One of our biggest challenges in starting up this operation was the financing. As Time Out Properties, we had bought the land and got a bank to finance the building. But the nonprofit organization, Our Children's House, had to up-fit the building for an AA licensed child care. We spent several depressing meetings discussing the fact that we didn't have enough money to do this. We considered taking out a loan for the up-fitting, but were concerned about including the monthly loan payments in our operating budget. That would leave us with no extra money to save for contingency needs or to give the teachers health care benefits. Running a small, high-quality child care center is not a profitmaking., venture. We decided we had to take out the loan, but would work to reduce the balance through fundraising.

Our fundraising committee went all out. We held the whopper of all yard sales in October, which included items donated by over 50 families and businesses. This sale was lots of fun and brought in $2,800! We also received donations from grandparents and alumni, held a book and bake sale, wrote grant proposals (and got a $4,000 grant from the Greensboro Jaycees). We raffled off prizes donated by local merchants, and solicited services and materials at reduced cost for the building. The entire fire alarm system was donated and installed free by the brother of one of our parents. Local business donated the printing of the brochure, loads of toys and art equipment, all internal hardware, paint, and even the fabric for our curtains.

In late October the building was up and ready for the parents and teachers to do the finishing work. While other families spent fall weekends doing their own yard work and chores, many in our group let the chores at home go undone so they could participate in "parent work days". One of the parents had once been a professional painter. He supervised parents and teachers in painting the entire interior of the building. Another parent had designed the kitchen (meeting, code here was a real challenge) and ordered all of the commercial equipment. Another couple owned a landscaping company and donated all of the bushes, pine needles, grass, and trees and supervised us in planting. Another parent, who had no prior experience in this area, designed and supervised the building of the playground.

One family owned a moving and storage company that handled our many moves, and collected and stored items for our yard sale. Still another parent, the same one who rewrote the budget every week, and handled all of our finances, put together the swing sets and spent both days every weekend for over a month working on the playground, painting, staining, and landscaping.

Throughout the whole process the group dynamics were intense. This group got to know each other quickly through long agonizing discussions and committee work. We were a relatively small group for such a big project. We each served on several committees and each committee was very small. We were a diverse group of parents with varying levels of education and income. Although we laughed a lot and enjoyed becoming much like a big family, there were disagreements, misunderstandings, hurt feelings, and there were many moments when we had to ask ourselves if the work involved didn't outweigh the potential benefits.

Our president organized meetings, developed list after list of things to discuss at meetings and things to be done between meetings. She spent countless hours on the phone with teachers, parents, media, prospective parents and potential donors asking for support and resolving problems. She kept us going when we just didn't feel up to it or thought we had things covered when we really didn't.

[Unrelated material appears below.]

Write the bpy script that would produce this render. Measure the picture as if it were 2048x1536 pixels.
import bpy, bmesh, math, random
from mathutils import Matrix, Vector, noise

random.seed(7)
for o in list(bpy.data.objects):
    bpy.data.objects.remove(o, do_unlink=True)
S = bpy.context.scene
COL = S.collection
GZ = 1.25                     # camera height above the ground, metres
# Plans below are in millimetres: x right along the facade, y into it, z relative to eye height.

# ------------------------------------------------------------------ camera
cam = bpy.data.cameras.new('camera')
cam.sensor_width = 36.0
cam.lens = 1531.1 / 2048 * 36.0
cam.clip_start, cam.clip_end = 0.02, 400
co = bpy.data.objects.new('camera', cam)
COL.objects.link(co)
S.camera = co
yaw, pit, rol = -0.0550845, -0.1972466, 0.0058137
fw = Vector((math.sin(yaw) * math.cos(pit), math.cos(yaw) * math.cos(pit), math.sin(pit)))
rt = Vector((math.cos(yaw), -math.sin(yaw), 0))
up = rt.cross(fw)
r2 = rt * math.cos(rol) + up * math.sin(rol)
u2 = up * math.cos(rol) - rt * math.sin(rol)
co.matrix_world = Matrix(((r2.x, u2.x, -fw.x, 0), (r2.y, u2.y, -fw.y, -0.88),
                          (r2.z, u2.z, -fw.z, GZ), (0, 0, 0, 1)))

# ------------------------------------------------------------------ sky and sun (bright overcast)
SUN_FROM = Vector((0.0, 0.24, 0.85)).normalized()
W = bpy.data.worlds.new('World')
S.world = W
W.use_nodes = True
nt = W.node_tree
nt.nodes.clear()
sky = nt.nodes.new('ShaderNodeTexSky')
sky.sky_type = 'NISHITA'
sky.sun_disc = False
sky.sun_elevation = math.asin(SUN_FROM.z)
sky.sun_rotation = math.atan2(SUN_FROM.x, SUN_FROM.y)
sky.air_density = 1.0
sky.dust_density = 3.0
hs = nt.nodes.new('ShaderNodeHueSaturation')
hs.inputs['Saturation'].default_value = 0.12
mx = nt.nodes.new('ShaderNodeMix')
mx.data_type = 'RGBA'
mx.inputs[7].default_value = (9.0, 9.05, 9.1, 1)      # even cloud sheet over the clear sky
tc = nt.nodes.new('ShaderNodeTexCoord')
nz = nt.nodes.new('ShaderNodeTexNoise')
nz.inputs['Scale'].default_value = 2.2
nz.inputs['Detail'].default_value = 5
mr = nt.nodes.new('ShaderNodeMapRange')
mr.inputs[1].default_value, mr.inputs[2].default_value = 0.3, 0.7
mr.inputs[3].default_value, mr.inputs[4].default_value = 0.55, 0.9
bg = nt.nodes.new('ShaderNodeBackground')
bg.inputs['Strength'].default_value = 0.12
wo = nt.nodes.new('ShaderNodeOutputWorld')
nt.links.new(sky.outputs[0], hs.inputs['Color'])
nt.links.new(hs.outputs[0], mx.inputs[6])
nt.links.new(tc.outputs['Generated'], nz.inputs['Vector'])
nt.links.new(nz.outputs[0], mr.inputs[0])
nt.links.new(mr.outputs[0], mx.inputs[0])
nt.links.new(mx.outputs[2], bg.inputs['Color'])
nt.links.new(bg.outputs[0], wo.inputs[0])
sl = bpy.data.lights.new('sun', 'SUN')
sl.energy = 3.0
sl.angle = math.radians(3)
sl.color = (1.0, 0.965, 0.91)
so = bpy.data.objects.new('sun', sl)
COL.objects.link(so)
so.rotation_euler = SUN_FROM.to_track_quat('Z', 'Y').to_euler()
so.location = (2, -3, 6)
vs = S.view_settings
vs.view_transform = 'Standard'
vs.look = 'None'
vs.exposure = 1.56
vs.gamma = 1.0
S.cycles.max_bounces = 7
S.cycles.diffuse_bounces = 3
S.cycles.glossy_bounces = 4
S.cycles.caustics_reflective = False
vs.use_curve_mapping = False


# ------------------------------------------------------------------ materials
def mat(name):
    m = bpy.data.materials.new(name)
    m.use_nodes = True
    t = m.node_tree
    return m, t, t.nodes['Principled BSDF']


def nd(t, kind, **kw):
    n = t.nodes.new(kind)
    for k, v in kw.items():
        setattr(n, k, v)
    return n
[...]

We're not sure how we ended up with a group of parents so perfectly matched to this challenge. The entrepreneur, the graphic artist, the copy writer, the painter, the teacher, the moving and landscaping companies, the bakers, the lawyer, the accountant, the event organizers, the woodworkers, the fund-raisers, the grant writers, and the public speakers. The list seemed to be endless. Perhaps because each of us moms and dads had developed a career, we were a particularly skilled group of parents. But then we also found ourselves doing things we had not done before during the project. The resourcefulness of the group and the way we were able to make things happen amazed and delighted us all.

There was a magic in this group. The magic was how each of us swallowed our pride over and over for the good of the whole, how no one walked out for good when they felt hurt, but came back willing to work even harder. Every time there was a seemingly insurmountable problem, someone drew on their resources and skills to come up with a solution. The magic came from the strength of our commitment and the overwhelming, difficulty of our task. If our goal had been less challenging, it just wouldn't have been the same. If as a 7oup we had been less committed, it would never have happened. Our dream and our faith in that dream becoming reality was bigger than any of our individual needs. Our dream was, as working parents, to be able to give our children something wonderful and special. We were all parents willing to go the extra mile to make sure our children spent their days at a very special home away from home.

The week before we moved to our beautiful new building, our director lined up new children to fill our vacant spots. We hired additional teachers needed to keep up with our new enrollment size. The children started singing about Our Children's House and talking about the move. We got our license and we moved all of our furniture and toys in. We hung bulletin boards, put up shelves and wallpaper and shined our floors. The night before we opened, we held a party for all the families so the new children and parents could get acquainted and so we could celebrate.

All of our long meetings, intense discussions, weekend work and, most of all, our commitment to a dream paid off on November 28, 1994, when we opened Our Children's House. The first day we had TV cameras and reporters there. Those of us who had become like family welcomed new faces. There was a dreamlike quality for the parents and teachers who had seen it grow. The children loved their new school, and had no trouble adjusting.

At this writing, Our Children's House is getting ready to celebrate its first anniversary. It is beginning to sink in that we did the unbelievable. We are very proud and pleased. Most importantly to all of us, we learned that when you harness the love for your children, there is no limit to what you can do. We hope that we have set an example for our children that will mean a lot to them someday.